Interview on Channel 9 Today with Georgie Gardner and Karl Stefanovic

Transcript
  • Minister for Education and Training
  • Manager of Government Business in the Senate
  • Senator for South Australia

E&OE TRANSCRIPT
Interview on Channel 9 Today with Georgie Gardner and Karl Stefanovic   
Topics:
The Turnbull Government’s child care reforms

11/06/2018

07:21AM

 

Georgie Gardner:        Well, they are the biggest changes to child care in 40 years, so how will they affect you and your family?

 

Here to explain is the Federal Minister for Education and Training, Simon Birmingham. Minister, good morning to you. Just talk us through these new reforms and the savings that families can expect.

 

Simon Birmingham:    Good morning, Georgie, Well, the Turnbull Government’s investing around $2.5 billion extra to provide more support for more Australian families. And for many families what this is going to mean is that the $7500 cap on the Child Care Rebate that they currently receive will be abolished for any family earning less than around $186,000 a year. Equally they’re going to see rates of increase in terms of the percentage of child care support. And all up for the 800,000-plus Australian families who have registered for the switchover already, the average benefit for those families equates to about $1300 per child, per annum, which really is going to make child care so much more affordable for them.

 

Georgie Gardner:        There are concerns some families will miss out. How can they make sure they’ll receive the savings you talk of?

 

Simon Birmingham:    The key message to Australian families is to register for the switchover. So, the new Child Care Subsidy comes into effect on 2 July. Many families are going to be hundreds, if not thousands, of dollars a year better off under it.

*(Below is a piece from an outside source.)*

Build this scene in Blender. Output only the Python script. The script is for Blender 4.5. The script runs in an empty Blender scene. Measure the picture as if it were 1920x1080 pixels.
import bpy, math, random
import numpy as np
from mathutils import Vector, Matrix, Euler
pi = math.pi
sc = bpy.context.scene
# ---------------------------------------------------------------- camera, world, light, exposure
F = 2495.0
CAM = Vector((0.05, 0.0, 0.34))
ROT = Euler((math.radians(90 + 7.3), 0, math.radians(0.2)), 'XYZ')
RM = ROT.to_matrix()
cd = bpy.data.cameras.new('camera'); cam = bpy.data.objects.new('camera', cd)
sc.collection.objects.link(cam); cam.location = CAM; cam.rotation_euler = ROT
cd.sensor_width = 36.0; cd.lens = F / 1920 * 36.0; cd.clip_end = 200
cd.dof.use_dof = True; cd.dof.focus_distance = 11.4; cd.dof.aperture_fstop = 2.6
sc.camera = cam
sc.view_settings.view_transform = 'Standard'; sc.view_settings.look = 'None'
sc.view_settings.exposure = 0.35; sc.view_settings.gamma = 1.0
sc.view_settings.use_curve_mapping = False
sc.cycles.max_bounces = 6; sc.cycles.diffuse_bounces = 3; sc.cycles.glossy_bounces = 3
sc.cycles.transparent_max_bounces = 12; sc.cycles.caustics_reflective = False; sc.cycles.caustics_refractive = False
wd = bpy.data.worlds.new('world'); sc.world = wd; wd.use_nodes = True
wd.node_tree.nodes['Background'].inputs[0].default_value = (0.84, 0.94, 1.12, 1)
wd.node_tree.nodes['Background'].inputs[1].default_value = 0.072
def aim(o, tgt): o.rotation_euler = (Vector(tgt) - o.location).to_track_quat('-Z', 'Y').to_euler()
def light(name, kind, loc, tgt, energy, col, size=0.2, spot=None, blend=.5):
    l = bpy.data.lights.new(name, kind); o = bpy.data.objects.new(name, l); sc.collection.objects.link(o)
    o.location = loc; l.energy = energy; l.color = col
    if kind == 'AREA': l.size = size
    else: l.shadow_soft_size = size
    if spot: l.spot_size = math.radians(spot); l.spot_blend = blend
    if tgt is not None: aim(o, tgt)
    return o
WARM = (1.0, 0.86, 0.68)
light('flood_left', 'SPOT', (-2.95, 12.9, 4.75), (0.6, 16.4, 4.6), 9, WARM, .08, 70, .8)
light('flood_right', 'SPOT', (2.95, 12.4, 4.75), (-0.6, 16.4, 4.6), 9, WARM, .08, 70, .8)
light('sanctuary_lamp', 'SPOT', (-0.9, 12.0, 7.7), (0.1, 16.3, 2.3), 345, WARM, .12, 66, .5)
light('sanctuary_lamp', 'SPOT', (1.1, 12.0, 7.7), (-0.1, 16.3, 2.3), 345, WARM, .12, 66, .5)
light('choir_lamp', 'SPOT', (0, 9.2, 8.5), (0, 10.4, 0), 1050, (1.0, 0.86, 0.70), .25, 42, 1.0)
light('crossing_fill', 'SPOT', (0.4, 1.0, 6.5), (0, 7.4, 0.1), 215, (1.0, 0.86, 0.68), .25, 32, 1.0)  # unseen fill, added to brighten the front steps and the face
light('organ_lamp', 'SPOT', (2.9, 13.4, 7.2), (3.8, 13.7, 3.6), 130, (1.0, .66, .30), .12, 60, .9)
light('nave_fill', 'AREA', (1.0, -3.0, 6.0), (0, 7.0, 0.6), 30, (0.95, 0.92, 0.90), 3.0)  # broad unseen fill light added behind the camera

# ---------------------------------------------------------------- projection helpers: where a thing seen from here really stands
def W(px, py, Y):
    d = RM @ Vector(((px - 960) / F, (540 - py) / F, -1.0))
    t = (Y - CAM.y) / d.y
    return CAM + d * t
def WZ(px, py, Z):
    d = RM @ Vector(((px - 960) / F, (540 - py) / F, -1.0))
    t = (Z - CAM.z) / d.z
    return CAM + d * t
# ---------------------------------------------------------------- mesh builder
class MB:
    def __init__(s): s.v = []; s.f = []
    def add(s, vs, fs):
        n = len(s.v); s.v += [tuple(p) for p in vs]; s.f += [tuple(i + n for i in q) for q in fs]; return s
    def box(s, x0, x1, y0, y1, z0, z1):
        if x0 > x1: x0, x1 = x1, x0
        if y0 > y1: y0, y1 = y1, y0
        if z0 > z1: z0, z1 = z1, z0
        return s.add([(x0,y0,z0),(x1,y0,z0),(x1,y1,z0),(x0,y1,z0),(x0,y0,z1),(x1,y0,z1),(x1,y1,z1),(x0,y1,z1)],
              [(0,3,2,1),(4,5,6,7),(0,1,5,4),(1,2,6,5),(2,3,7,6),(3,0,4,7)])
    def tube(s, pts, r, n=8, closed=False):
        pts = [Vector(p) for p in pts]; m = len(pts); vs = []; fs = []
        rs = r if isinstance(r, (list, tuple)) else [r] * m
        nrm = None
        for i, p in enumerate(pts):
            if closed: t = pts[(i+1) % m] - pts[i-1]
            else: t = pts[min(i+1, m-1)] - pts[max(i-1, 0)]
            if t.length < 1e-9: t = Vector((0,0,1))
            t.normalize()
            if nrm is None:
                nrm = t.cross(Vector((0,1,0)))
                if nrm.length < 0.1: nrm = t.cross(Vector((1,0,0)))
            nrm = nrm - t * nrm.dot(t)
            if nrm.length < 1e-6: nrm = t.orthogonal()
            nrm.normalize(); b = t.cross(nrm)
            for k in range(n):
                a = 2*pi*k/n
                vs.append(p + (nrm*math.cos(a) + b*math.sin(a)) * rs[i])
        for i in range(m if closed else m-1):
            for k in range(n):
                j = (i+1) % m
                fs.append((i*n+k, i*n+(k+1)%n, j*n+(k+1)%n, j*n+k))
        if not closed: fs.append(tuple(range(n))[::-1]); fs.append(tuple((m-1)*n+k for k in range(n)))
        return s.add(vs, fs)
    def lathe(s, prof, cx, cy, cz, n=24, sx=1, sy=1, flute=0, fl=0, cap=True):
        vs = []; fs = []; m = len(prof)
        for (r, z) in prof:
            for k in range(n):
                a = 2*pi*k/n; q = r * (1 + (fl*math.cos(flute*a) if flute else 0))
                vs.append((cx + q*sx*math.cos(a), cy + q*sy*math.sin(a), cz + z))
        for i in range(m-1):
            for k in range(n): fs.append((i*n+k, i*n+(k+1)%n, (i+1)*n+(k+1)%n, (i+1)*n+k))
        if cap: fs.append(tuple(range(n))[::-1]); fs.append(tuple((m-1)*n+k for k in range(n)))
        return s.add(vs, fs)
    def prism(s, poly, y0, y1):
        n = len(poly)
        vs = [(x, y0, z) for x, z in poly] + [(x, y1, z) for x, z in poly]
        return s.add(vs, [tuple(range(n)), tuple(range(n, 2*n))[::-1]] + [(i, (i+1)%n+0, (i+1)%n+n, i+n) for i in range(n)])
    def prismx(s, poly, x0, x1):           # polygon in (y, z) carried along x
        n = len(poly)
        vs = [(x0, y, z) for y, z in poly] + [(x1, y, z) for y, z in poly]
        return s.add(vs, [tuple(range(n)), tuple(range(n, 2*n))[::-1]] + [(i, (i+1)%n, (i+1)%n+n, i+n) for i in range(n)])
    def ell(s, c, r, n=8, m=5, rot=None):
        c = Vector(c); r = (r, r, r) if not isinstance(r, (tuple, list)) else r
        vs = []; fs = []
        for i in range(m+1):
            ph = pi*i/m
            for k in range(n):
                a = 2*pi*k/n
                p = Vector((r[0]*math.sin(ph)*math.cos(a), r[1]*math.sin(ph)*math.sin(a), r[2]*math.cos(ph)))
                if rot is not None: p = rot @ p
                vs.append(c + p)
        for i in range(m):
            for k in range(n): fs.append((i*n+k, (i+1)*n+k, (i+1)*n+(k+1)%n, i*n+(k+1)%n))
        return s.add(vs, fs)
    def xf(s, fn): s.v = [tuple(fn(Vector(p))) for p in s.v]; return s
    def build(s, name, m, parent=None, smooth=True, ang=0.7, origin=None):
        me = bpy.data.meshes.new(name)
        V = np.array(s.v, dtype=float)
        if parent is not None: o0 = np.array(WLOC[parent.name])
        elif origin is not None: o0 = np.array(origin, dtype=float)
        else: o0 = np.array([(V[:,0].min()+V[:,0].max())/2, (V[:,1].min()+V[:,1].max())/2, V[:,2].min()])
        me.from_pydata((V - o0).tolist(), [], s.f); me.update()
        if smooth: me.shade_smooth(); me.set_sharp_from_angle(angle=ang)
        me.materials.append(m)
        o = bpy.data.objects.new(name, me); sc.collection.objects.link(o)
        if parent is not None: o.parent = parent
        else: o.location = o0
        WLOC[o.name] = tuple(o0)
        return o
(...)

So, there’s a real incentive to take that switch, and people should visit education.gov.au/childcare to update their details. It’s a simple 10 minute process, I’ve done it myself, you just update your family details, the level of work or study hours you do, the estimated family income. And it’s all quite automatic from there.

 

Georgie Gardner:        Minister, the biggest concern is for families where one parent chooses to be at home to care for their children full-time. My understanding is they’ll be worse off under this new system, won’t they?

 

Simon Birmingham:    We have put an activity test in place to make sure that the greatest number of hours of subsidised child care go to families where both parents are working, studying, volunteering, so that those who need those hours are able to access them to create a much fairer system than we have at present. But it’s a light touch activity test. People need only be working, studying, volunteering for four hours a week, and that can include reading to children and volunteering at your older child’s school, it can include, of course, other volunteering activities, and it can be averaged over a three month period. So, if you’re somebody who works part-time, and those hours are variable, you can average that out to make sure that there’s no disruption to the child care services your children can access.

 

Georgie Gardner:        Alright, but just to clarify on that, anyone who chooses and wants to be a full-time carer for their children will not be penalised by this new system?

 

Simon Birmingham:    Well, if you’re not working, studying, volunteering, caring or the like for four hours a week, then you won’t necessarily receive child care support. But we’ve done this to ensure that the subsidy is there for families who need it most. And our estimates are that around 1 million Australian families are set to benefit, and that around 230,000 people are likely to choose to work more hours, work more days, because child care costs will no longer be an inhibitor to them. And so, that’s really the nexus of this reform, to ease cost of living pressures and to empower Australian families to make the choices that work for their family without child care costs being a barrier.

 

Georgie Gardner:        Alright, because you’ve suggested the current child care system is broken, are you confident this overhaul will fix that?

 

Simon Birmingham:    This overhaul is going to fix real problems such as families who in March or February of any given financial year literally run out of child care support, they hit the current cap and then they have to work fewer hours or fewer days or pay through the nose for full tote odds child care.

 

We’re getting rid of that cap, as I say, for all families earning less than $186,000. Our estimates are that families will be hundreds or even thousands of dollars a year better off, and for the 800,000-plus families who have registered to date, we’re seeing already they data shows that on average they will be $1300 a year per child better off. And of course, that is going to make a big difference to their hip pocket, but also will empower them to choose to work that extra day if they want to.

 

Georgie Gardner:        Alright, and it all kicks off, as you say, 2 July. Minister, we appreciate your time. And good to see a little bit of rain there in country South Australia, that would be a welcome sound.

 

Simon Birmingham:    Very welcome pitter-patter of rain on the tin roof across the Mid North. That’s very welcome, and indeed families, education.gov.au/childcare to register.

 

Georgie Gardner:        Alright. Thank you very much, Minister.

 

Simon Birmingham:    Thanks, Georgie.

 

Karl Stefanovic:           Geez, he’s fresh as a daisy, isn’t he this morning? I would like to have what you’re having for breakfast.

 

Georgie Gardner:        Good country fare [indistinct].

 

Simon Birmingham:    Not yet, I’m afraid.

 

Karl Stefanovic:           Bit of grain.